Tyler Rogers’ second blowup this year at Dodger Stadium (and third in total for a reliever who owns an 11.88 ERA) gave the Giants a hard-to-swallow 6-2 loss Sunday, dropping a game and a series against the rivals.

After Rogers’ struggles, Caleb Baragar let two on in the eighth, only for Shaun Anderson to surrender a three-run shot to Mookie Betts, a brutal bullpen day after Tony Watson, Rogers and Trevor Gott starred the night prior.

In a series in which the Dodgers threw Julio Urias, Clayton Kershaw and Walker Buehler, the Giants (7-10) only beat Kershaw. After a rough trip to Coors Field, the Giants can try to salvage the season’s most important road trip beginning Monday in Houston — or can watch it spiral.

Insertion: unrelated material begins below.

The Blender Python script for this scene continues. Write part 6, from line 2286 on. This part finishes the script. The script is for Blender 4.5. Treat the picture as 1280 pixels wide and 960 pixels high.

Gausman, whose stuff is electric, finally had the results to reflect that. His 80th and final pitch was his fastest of the day (99.3 mph), and his four-seamer was overpowering throughout. He did not look happy with himself coming off the mound, although Rogers was soon to be more disconsolate.

Gausman induced nine swings and misses on the fastball alone, which averaged 97 mph. He mixed in a splitter and slider and didn’t walk a batter, easily his best of four starts as a Giant. In a rotation suddenly lacking both Drew Smyly and Jeff Samardzija, Gausman’s emergence is comforting.

Apart from one frame, the Giants’ hitting was not quality, either. They had just two hits, both singles, though they drew four walks off Buehler. They finally broke through in the fifth, which began without the Giants recording a hit.

Yet, Mike Yastrzemski still stepped to the plate with the Giants threatening. A walk and hit by pitch put Pablo Sandoval and Austin Slater on, and a wild pitch from Buehler, who was nasty but wild, moved them into scoring position. With two outs, Yastrzemski hung in against his former Vanderbilt teammate, swinging through two of the first three pitches but putting a good swing on a curveball in pitch five, volleying it into center to knock in two.

That would be all the Giants would have on a day they would need more. They didn’t bring their bats, though their gloves were intact.

This looked more like the team Gabe Kapler and Kai Correa expected. Gausman raised his hand in appreciation first of a Yastrzemski play at the wall that took away a hit from Will Smith. Smith was the batter again in the bottom of the sixth, when he looped one to shallow center that ended up in Brandon Crawford’s cradled glove, his back to home plate. It wasn’t quite Willie Mays, but it was a nice imitation.

No Giants could imitate Mays at the plate, though. And the relievers who followed Gausman could not imitate him, either.